Speaking for myself I have been withholding any financial or other support from the federal NDP since last year because I simply could not accept the way in which the federal party has treated Erin Weir. I live in Ontario and would very much like to support my provincial party. I think Andrea Horwath and her team are doing critically important work in opposition to Doug Ford's government. But I feel I cannot renew my membership at this time because it would also involve at least implicitly supporting the federal party. I realize this is a much smaller and more personal point of difference than either Quebec sovereignty or the TMX pipeline but I think it speaks to Sean's broader point that there really isn't a good reason to compel common membership in both parties when a lot of people may have their own reasons to want to join one but not the other.

Sean in Ottawa

robbie_dee wrote:

I'm reposting Sean in Ottawa's comment from another thread here because I think it deserves broader discussion.

Sean in Ottawa wrote:

The principle is really a bad one. The jurisdictions are different. It works both ways. In some cases people way want to join the provincial NDP and not the federal one and other they may be upset at an NDP provincial government and still want to be part of the federal NDP. Since the leadership is not connected and does not have a common set of postitions, how can the membership be connected. This policy is actually quite insulting to both federal and provincial members. The provincial AND the federal NDP both lose as each offers the other a reason why some of their supporters cannot participate, This weakens both.

The policy is based on a completely false concept of a single movement.

I agree with Sean. I would add that I think it is particularly unfair to allow for separate memberships in only one jurisdiction, Quebec, simply because the Party is trying to avoid getting pinned down on the national question, while joint membership remains required in all other jurisdictions despite what may be similarly compelling policy differences between the federal and provincial parties (e.g. the Federal and B.C. NDP's feud with the Alberta NDP over the extent to which the latter province may appropriately exploit its oil resources).

Speaking for myself I have been withholding any financial or other support from the federal NDP since last year because I simply could not accept the way in which the federal party has treated Erin Weir. I live in Ontario and would very much like to support my provincial party. I think Andrea Horwath and her team are doing critically important work in opposition to Doug Ford's government. But I feel I cannot renew my membership at this time because it would also involve at least implicitly supporting the federal party. I realize this is a much smaller and more personal point of difference than either Quebec sovereignty or the TMX pipeline but I think it speaks to Sean's broader point that there really isn't a good reason to compel common membership in both parties when a lot of people may have their own reasons to want to join one but not the other.

I understand and agree with your entire point. I also think that this is against the interest of both the federal and provincial parties.

It is based on a false reality of a common movement where there either is not one or should not be one given that the leadership of the parties are not responsible to each other.

Ken Burch Ken Burch's picture

Definitely time for the joint membership requirement to go.  It serves no valid purpose any longer and costs the NDP a lot of memberships it could otherwise get at either the federal or provincial level.

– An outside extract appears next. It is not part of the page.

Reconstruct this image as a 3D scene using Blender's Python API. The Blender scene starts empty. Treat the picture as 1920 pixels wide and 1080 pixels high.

Left Turn Left Turn's picture

Ken Burch wrote:

Definitely time for the joint membership requirement to go.  It serves no valid purpose any longer and costs the NDP a lot of memberships it could otherwise get at either the federal or provincial level.

The joint membership requirement serves the interest of party hacks who want to prevent the establishment of a rival party at either the federal level or in any of the provinces. The joint membership requirement makes it illegal for folks who are unwilling to give up their federal NDP membership, to give up their provincial membership to join a different political party, or vice versa.